Pesach Without Pressure: Malky Katz

There are many ways to make Pesach. None of them have to involve tears, extreme fatigue, or a week of pizza bagels. In this column we’ll meet women with vastly different methods, but who all share the goal of reaching Pesach calmly and happily.

Name: Malky Katz*
Been making Pesach for: 31 years, minus 4 or 5
Motto: Getting a head start makes jobs more pleasant and removes pressure
Last things… first?
The kitchen is critical, so it gets done first. Everything else — if I have to lock up a closet, I’ll lock it up. If I don’t vacuum the mattresses, that’s fine. But there’s no getting around those kitchen jobs, and having the foresight to do things early, keeps the kitchen from getting overwhelming.
Getting Started
I start about six weeks before Pesach… in the kitchen. One week I deal with the area around the stove, scrub the grease, then cover everything with foil, which I remove right before Pesach. The next week, I’ll scrub a couple cabinets, then empty one of them, storing everything in the other cabinet. Then, I put plastic on the table, take out the Pesach things, line the empty cabinet, put in the Pesach things, close the cabinet, and seal it with foil or a plastic tablecloth, and have one cabinet ready for Pesach.

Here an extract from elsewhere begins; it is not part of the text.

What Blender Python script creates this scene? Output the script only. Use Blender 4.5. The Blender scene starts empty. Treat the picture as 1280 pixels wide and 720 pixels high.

I do one major job like this each week. I learned early on which jobs made me crazy — and it was needing to do all of those things at the end that made making Pesach tedious and pressured — so I started doing them bit by bit, breaking down overwhelming jobs into smaller pieces.
About three weeks before Pesach, I kasher the pareve side of my kitchen and wash everything with bleach. I take down the Pesachdig food processor, make the gefilte fish mixture, wrap it, and put it in the freezer. Then I take plastic tablecloths and cover that section of the kitchen, from the tops of the upper cabinets to the floor. Nothing can jump past plastic! I’m not afraid — there’s no fear in my system.